Amnesty International Canada



CCA's FOSTERING project is establishing farmer-owned and managed credit unions and agricultural co-operative enterprises.

This month CCIC met with the new ED of the Canadian Cooperative Association, Michael Casey, to discuss the benefits of the cooperative model and some of CCA’s projects, among other things!


CCIC - This month you joined CCA as Executive Director. Welcome! How have your first few weeks been and what are you most looking forward to in your new role?

Michael Casey - As always at the start of a new job, the first couple of weeks have clearly been spent on a very steep learning curve, with significant doses of ‘information overload’ as one rushes to understand and process all the facets of a dynamic vibrant organization. I do have the benefit of having worked with CCA in Asia during the 1990s, so have some basic familiarity with the organization. Although, I must admit that the international development sector has changed significantly in the intervening years, and CCA has undergone major institutional and program changes and adaptations. What I am most looking forward to is being part of this hugely talented and energetic team of development professionals and working on the fascinating challenges and opportunities ahead.


CCIC - At the core of CCA's work is its cooperative model. Could you please briefly explain this approach to development and its value?

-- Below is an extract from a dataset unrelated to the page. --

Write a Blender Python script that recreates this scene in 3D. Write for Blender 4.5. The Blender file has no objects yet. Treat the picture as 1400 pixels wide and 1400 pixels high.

Michael Casey - A co-operative is a social enterprise business model founded on values and principles that respect the dignity and primacy of the human person and the community. These principles --  voluntary and open membership; democratic member control; member economic participation; autonomy and independence; education, training, and information; co-operation among co-operatives; and, concern for community -- provide a true and effective alternative framework for sustainable development in a world too often overly-focused on and dominated by capital and individualism. Co-ops are about equity and community – key elements in the ongoing work to eliminate global poverty and exclusion.

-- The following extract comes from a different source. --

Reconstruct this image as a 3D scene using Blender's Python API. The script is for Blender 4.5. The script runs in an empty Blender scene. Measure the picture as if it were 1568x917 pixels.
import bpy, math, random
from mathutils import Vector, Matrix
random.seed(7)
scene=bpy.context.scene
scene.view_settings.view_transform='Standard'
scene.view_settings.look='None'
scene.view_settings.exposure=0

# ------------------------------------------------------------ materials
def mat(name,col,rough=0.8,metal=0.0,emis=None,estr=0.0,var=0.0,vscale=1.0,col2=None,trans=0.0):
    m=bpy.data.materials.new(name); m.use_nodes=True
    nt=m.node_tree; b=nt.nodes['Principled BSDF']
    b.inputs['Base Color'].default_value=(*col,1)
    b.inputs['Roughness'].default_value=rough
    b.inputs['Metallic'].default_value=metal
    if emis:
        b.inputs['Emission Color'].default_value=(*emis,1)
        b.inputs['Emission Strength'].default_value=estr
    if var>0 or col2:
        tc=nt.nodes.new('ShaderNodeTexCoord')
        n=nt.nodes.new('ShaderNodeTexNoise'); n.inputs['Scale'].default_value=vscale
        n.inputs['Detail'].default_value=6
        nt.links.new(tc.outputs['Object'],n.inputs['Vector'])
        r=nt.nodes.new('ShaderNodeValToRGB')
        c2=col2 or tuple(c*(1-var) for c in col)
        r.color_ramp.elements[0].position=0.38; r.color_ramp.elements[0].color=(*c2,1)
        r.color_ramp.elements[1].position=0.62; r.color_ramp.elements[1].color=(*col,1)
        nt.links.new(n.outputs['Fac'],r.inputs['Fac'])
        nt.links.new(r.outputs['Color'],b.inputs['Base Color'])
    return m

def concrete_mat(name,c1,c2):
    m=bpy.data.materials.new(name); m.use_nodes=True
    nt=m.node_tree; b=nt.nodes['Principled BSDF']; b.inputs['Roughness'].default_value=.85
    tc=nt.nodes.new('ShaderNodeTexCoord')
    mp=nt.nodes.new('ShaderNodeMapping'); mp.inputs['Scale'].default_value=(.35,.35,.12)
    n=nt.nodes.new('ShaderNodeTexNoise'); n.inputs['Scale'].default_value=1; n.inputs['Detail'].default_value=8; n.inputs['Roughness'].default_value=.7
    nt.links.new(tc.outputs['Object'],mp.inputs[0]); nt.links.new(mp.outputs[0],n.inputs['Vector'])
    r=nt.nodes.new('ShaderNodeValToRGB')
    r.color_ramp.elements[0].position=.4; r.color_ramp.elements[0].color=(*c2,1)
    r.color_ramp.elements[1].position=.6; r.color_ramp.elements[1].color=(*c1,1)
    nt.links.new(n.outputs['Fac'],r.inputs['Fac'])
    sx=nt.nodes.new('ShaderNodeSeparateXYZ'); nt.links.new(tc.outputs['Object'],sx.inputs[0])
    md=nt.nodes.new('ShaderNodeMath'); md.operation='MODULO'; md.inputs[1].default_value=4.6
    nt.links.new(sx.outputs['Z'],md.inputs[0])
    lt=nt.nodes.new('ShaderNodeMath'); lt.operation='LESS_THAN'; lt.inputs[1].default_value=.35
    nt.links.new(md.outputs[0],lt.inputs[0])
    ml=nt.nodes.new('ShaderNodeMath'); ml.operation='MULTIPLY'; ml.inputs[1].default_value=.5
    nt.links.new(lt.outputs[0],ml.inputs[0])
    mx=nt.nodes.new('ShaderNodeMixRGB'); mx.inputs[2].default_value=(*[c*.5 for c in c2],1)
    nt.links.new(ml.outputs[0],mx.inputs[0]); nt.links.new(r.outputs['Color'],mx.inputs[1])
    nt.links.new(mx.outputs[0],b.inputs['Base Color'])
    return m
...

CCIC - Can you please highlight one current CCA project that your team is particularly proud of?

Michael Casey - Our FOSTERING project in eight districts of the Eastern Corridor of Northern Ghana is a large ($8 million) initiative that is establishing farmer-owned and managed credit unions and agricultural co-operative enterprises to support farmers with the skills and inputs to produce more and better crops, and the financial and marketing services to secure higher household income. We are reaching over 42,000 women and men small-holder farmers in 5,400 households in 130 communities. We are mid-way through the project now (2012-2018), and despite many challenges, our long-term presence and partnerships in Ghana have enabled us to significantly improve nutrition standards and food security in the communities.  


CCIC - The Sustainable Development Goals (SDGs) are at the forefront of discussions within our sector. What impact do you expect they will have on your work?

Michael Casey - The SDGs are important macro benchmarks for the community of development practitioners and serve as a global high-level guidance for our work. While it is difficult to establish a direct correlation between the specific results of our projects and these indicators, they do provide a global ‘sense of direction’ and priority setting that assists us in our planning. We contribute to the CCIC-led discussions on these issues as part of the Canadian development community.


CCIC - CCA is a longstanding supporter of CCIC. Why is this important? What do you value most about membership?

Michael Casey - CCIC is the voice of our community of practice as international development organizations in Canada. CCIC brings us together for dialogue, sharing of experiences and lessons learned, and to articulate positions on government policy. The excellent quality of the research and sectorial analysis produced by CCIC has long been an important element for us. We have used CCIC materials to support policy-level discussions with other international agencies and partners in other countries, both northern and southern. CCIC also serves a very important role in supporting the public engagement and development education programs of its member organizations by providing think-pieces and op-eds that are used by us and others to educate and inform our general public in Canada.